Sickness and sin are associated in redemption and healing. Saint Matthew sees in the healing ministry of our Lord the fulfillment of Isaiah's prophecy. "He cast out the spirits with his word, and healed all that were sick; that it might be fulfilled which was spoken by Esaias the prophet, saying, Himself took our infirmities, and bare our sicknesses" (Matthew 8:16, 17). He bare our sicknesses as He bare our sins, for they were part of the same burden. It cannot mean that they were transferred to Him, for, so far as we know, He was never sick, but in sympathy and at great cost in physical and mental virtue He lifted their burden and bore it away. The sick-less Christ bare our sicknesses, as the sin-less Christ bare our sins. When He healed the palsied man who was let down through the roof, He began with his sin. Others whom He healed He commanded to sin no more, and the passage in Saint James links healing with forgiveness. There is a passage of Saint Paul's (I Corinthians 11:31,32) that traces sickness and even death to spiritual dishonor.

There is sickness in which there is no sin. It may be true theologically that all sickness came from sin, but experimentally there is a sickness that is of grace. Scripture must interpret Scripture. The affliction of Job was of grace. It was to the glory of God. Paul's thorn in the flesh was not of sin. Satan took advantage of it, but God gave it for the glory of His grace. Paul healed others, but he accepted his own sufferings as part of the afflictions of Christ. Epaphroditus was healed of the Lord (Philippians 2:27), Trophimus he had to leave at Miletum sick (II Timothy 4:20), for Timothy's stomach he recommended a moderate use of wine (I Timothy 5:23), and on his travels there went with him Luke, the beloved physician.
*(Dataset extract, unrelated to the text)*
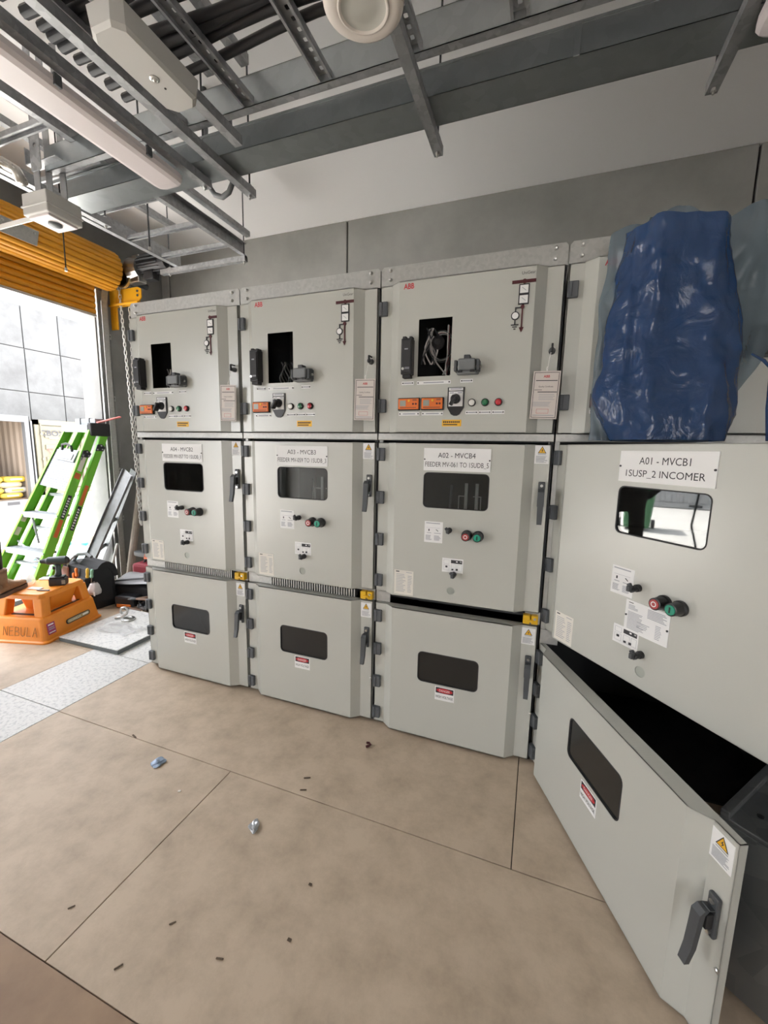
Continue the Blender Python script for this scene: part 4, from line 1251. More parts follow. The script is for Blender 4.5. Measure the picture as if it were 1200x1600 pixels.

I Believe In Divine Healing

I believe in the healing power of faith. Apart from religion there is, generally speaking, health for the man who lives by faith. Sickness is of the mind rather than of the flesh. Divine healing is more than healing by faith. It is not to be confused with hypnotism and autosuggestion. The Lord is the Healer. The faith is in Him. The grounds of my faith are in Him. I trust His Word, the redeeming work of Christ, and the sanctifying power of His Spirit who quickens our mortal bodies. The main concern is to know the will of God. Sickness may be chastisement for disobedience, and by faith the cause may be removed, the sin forgiven, and health restored. I am bound to believe that sickness may be in the will of God, for the purpose of discipline, for the glory of His grace, and the ministry of Christ.

I am sure that divine healing is a fact; and that the gift of healing waits within the church for the prayer of faith.

I am sure that many people are sick who ought never to have been sick, and who might now be healed.

I am sure that no life is so health-giving and so radiant as the life of joyous and obedient faith.

I am sure I believe with all my heart and mind in divine healing, in spite of the fact that I am often ailing.